Panel Paper: Healthy and Unhealthy School Policies: Black Girls’ Experiences in a Southern City

Thursday, July 23, 2020
Webinar Room 2 (Online Zoom Webinar)

*Names in bold indicate Presenter

Sarah Jane Brubaker and Danielle Apugo, Virginia Commonwealth University


According to Morris (2016), “One of the most persistent and salient traits among girls who have been labeled ‘delinquent’ is that they have failed to establish a meaningful and sustainable connection with schools” (p. 2). Many Black girls are not dropouts, but are “pushouts,” as schools have failed to support them and instead punitively responded to their behaviors and needs. This pushout, “the collection of policies, practices, and consciousness that fosters their invisibility, marginalizes their pain and opportunities, and facilitates their criminalization – goes unchallenged” (p. 24). This public health epidemic has been documented as the school-to-prison-pipeline which deprives children of social determinants of health including access to adequate education and healthcare, increasing their risk of living lower quality lives (Xanthos et al., 2010).

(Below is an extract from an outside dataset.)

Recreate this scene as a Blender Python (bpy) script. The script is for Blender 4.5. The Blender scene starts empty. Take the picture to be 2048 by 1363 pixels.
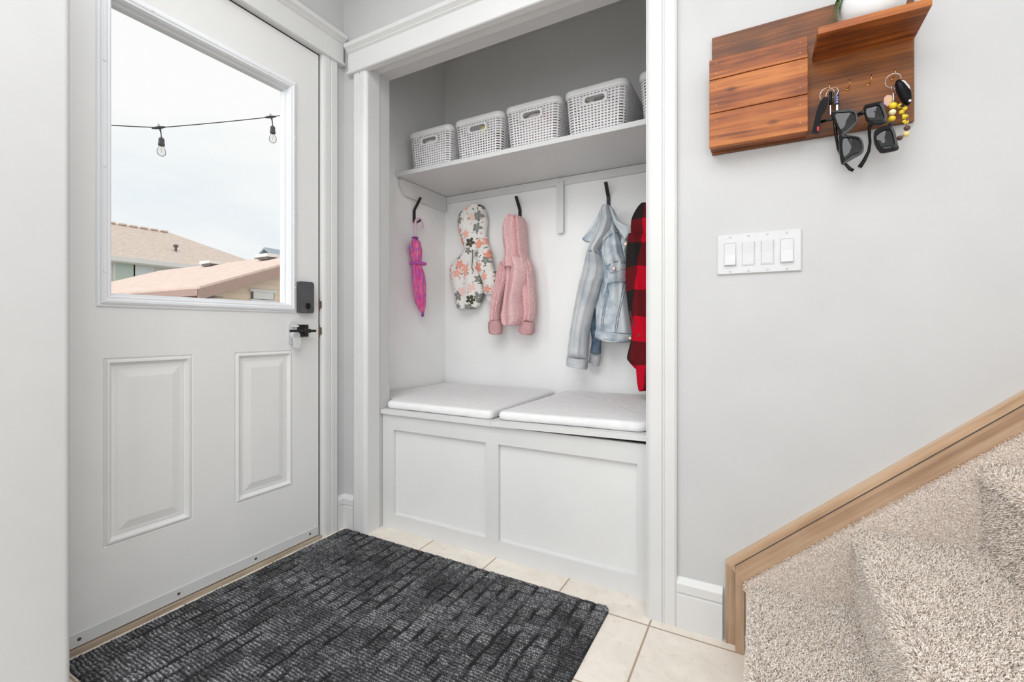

This paper is based on an exploratory, transdisciplinary study of Black girls in a southern city in the United States designed to investigate often hidden and poorly understood processes of criminalization in schools. Centered on the lived experiences of Black girls, the authors analyze policy-enforced processes of shaming, spirit-murdering, and punishment for behaviors deemed outside of the established, acceptable norms. Conduct and dress codes that focus on aesthetics (hair, body type, culture, style of dress, disposition, perceived attitude, etc.), for example, are often grounds for formal reprimand and consequences that lead to students’ early interactions with the legal/criminal justice system. This study reconceptualizes the problem based on girls’ lived experiences and identifies policy implications for the health of Black girls.